Otra valla que no deja de ser espectacular es la que proclama “Mejor loco que ladrón”, al mostrar a un ciudadano encerrado en una camisa de fuerza.

Se sabe que la locura fue durante mucho tiempo motivo de desprestigio familiar, aunque cada familia no haya dejado de tener sus propios desequilibrados. El siquiatra Zaglul tenía sus 500 locos. Eso ha cambiado. Ya la locura es admitida sin temor de ser considerada como epidemia transmisible, algo así como la peste en su época. El cambio se debe a que no se sabe muy bien si la sociedad está más loca, deprimida y angustiada que los propios locos. O si ellos son víctimas de los males de esta sociedad.

Lo relevante es que dicha valla podría estar insinuando que ahora, en este país, el verdadero desprestigio ha devenido en estar incluido entre todos aquellos gavilleros que defraudan las arcas públicas.

Antes, ostentar esa categoría constituía motivo de honra y daba tintes de honorabilidad. Era una habilidad que relegaba al resto de la sociedad a ser incluida en el masivo segmento de los pendejos. Por tanto, se admiraba y trataba de emular a quien tenía la astucia y habilidad de salirse de ese grupo poblacional, tan gris y predecible.

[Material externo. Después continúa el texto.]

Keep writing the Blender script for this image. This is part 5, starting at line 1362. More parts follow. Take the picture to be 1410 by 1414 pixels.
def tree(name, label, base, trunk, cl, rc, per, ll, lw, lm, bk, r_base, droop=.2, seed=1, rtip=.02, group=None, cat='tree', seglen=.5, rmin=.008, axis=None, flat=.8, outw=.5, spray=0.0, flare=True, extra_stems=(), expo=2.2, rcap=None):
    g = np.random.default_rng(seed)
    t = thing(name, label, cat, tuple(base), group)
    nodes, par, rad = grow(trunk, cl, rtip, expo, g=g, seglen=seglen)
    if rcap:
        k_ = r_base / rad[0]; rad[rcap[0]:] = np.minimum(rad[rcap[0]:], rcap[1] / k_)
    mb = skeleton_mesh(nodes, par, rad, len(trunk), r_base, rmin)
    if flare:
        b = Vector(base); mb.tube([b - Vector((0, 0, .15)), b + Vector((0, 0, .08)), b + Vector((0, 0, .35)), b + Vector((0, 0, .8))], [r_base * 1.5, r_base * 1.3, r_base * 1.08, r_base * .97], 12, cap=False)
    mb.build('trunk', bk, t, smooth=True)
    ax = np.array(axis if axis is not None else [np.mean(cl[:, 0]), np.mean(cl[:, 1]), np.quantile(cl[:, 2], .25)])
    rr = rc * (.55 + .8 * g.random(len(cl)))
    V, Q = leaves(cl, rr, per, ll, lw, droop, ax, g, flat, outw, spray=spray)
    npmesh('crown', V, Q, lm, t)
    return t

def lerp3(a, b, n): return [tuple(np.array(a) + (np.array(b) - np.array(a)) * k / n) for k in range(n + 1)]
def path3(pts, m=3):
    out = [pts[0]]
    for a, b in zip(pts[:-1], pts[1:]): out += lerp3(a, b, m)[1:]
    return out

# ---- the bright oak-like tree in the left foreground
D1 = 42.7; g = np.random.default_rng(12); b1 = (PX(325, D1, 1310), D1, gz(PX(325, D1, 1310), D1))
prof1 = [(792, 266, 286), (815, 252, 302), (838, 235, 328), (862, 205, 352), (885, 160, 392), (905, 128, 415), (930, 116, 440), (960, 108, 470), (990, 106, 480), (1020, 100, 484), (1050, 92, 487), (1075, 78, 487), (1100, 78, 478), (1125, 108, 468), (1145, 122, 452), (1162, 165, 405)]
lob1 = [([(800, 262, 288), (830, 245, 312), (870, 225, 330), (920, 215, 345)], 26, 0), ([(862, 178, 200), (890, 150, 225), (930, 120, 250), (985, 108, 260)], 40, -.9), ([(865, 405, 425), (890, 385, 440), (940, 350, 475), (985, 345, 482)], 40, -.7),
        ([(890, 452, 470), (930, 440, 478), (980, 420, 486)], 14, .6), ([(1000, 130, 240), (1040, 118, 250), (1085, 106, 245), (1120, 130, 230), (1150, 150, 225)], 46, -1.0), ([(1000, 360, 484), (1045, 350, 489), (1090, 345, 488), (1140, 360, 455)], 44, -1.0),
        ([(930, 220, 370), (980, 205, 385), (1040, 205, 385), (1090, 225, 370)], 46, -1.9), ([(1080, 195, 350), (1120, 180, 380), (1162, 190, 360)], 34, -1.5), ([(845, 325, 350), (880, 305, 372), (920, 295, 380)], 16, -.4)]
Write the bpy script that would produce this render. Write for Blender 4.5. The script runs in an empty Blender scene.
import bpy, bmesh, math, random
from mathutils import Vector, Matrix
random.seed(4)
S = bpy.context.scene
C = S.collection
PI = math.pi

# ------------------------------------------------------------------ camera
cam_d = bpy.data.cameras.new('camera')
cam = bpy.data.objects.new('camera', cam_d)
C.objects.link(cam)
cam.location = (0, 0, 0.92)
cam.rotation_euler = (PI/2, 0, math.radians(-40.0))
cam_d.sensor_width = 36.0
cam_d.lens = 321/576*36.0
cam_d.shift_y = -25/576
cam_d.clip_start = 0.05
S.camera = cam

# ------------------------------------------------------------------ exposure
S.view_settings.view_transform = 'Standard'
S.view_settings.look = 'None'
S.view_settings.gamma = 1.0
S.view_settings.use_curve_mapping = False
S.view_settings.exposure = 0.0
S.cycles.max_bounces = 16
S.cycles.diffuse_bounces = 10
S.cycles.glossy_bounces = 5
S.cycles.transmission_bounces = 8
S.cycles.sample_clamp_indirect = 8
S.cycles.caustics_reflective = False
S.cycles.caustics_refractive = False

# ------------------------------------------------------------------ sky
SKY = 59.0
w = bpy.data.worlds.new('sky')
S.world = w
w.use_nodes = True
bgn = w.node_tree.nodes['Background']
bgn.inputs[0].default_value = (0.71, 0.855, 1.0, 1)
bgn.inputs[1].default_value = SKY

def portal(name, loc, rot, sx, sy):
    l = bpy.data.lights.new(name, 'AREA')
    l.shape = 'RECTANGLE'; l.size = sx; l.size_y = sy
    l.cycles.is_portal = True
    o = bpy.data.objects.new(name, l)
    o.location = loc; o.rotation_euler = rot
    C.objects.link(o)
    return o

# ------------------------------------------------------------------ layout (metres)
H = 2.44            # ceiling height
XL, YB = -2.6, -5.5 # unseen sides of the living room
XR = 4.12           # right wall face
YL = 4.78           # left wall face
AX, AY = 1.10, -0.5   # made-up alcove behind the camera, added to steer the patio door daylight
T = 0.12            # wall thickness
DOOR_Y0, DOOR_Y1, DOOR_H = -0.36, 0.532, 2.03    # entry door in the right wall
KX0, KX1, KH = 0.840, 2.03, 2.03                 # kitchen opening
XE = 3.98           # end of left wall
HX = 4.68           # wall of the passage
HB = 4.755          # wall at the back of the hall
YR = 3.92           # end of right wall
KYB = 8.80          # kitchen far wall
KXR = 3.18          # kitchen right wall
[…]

No se sabe si, ante esta imprevista evolución, a alguien se le ocurrirá dar un paso más y sugerir la instalación de la guillotina. Es muy improbable que sea instaurada, porque podría argumentarse que tal artificio antiguo acarrearía la probabilidad de que estuviere herrumbroso, oxidado, con el consiguiente peligro de contaminar las ansias de corrección del camino errado.

Letreros y vallas, ¡qué cosas se traen!